Dandelion Wine by Ray Bradbury

I have read a lot of Ray Bradbury but had never picked up this gorgeous reflection on growing up in America in the early 20th Century that ended up on my desk one spring day in 2023. This is a book that seems to do what Bradbury does best, but perhaps not in the way that one might consider it to be based on the rest of his work. This is truly magical realism, where Bradbury uncovers and simmers the magic of the perfect summer in the ‘good old days’ of his childhood. Frankly, the anecdotes, the fireflies, the summer sun, all of it a miraculous meditation on how wonderful things are and can be in one moment. During this period, after the horrors of World War I, before the atrocities of World War II, and on the borderline of the havoc the Great Depression wracked on the average American family, we see what may be considered one of the most wonderful and romantic childhoods in the history of our nation.
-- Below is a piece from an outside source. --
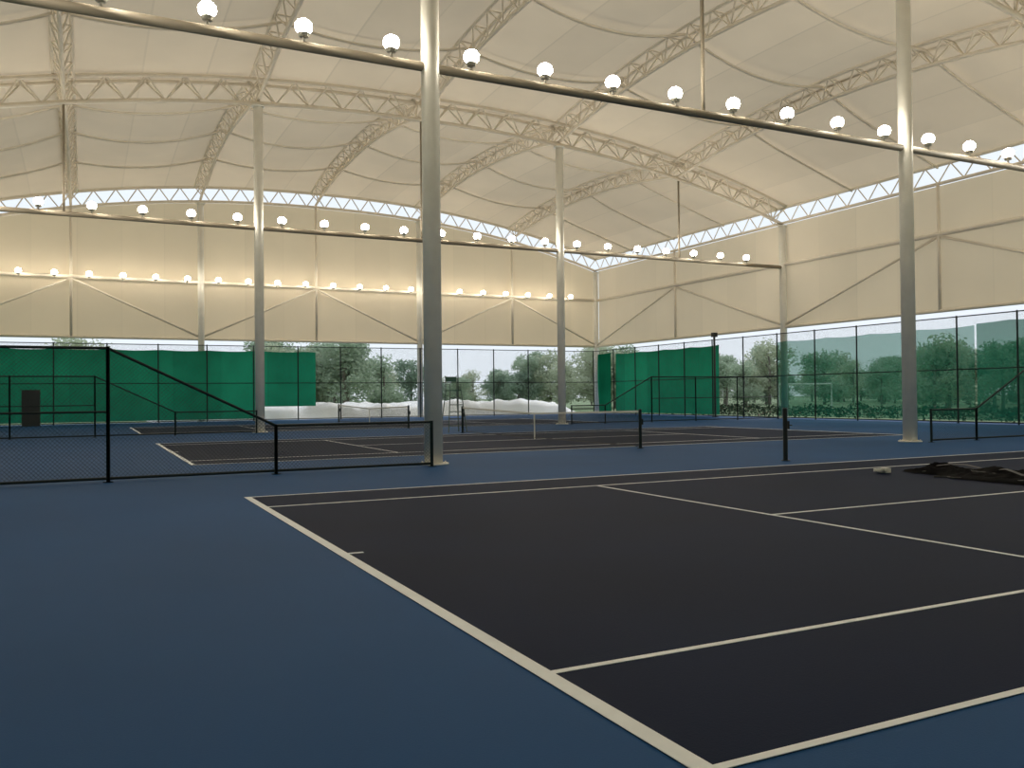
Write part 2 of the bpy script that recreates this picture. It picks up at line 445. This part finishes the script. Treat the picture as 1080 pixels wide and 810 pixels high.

This sentimentality isn’t of the cavity-causing kind, but the kind where Bradbury runs wild on nostalgia, the magic and joy of childhood, the awe of agnostic spirituality and gratitude, the wonder of what will never be again. This is the magical realism in this story – not one predicated on a gimmick of technology or social commentary of injustice, but one where normality can be exploded into a million pieces and appreciated for every atom of its existence. This childhood is the one the future will write about, and the one that he has chosen to write about. This is not the two-dimensionality of the Courier and Ives that never existed, but rather the three-dimensional wonder of having nowhere to be, adventuring through backyards and imaginary worlds while making wishes on dandelions that flow through the world like fantastical galactic sprites – the same dandelions that are brewed into a pungent alcoholic tonic of celebration and toasts to the summer. This magic is in the living, the once-perfect world. A childhood of wonder and adventure. One which has no disappointments of death. Nothing rotten about humanity’s failures to itself to satirize. Nothing that contains the future that comes next, only the beautiful, beautiful now of childhoods of old.

This is the perfect book to read for summer, again and again… even if it’s not ours. In Bradbury’s capable hands, we can all experience it if just for a moment.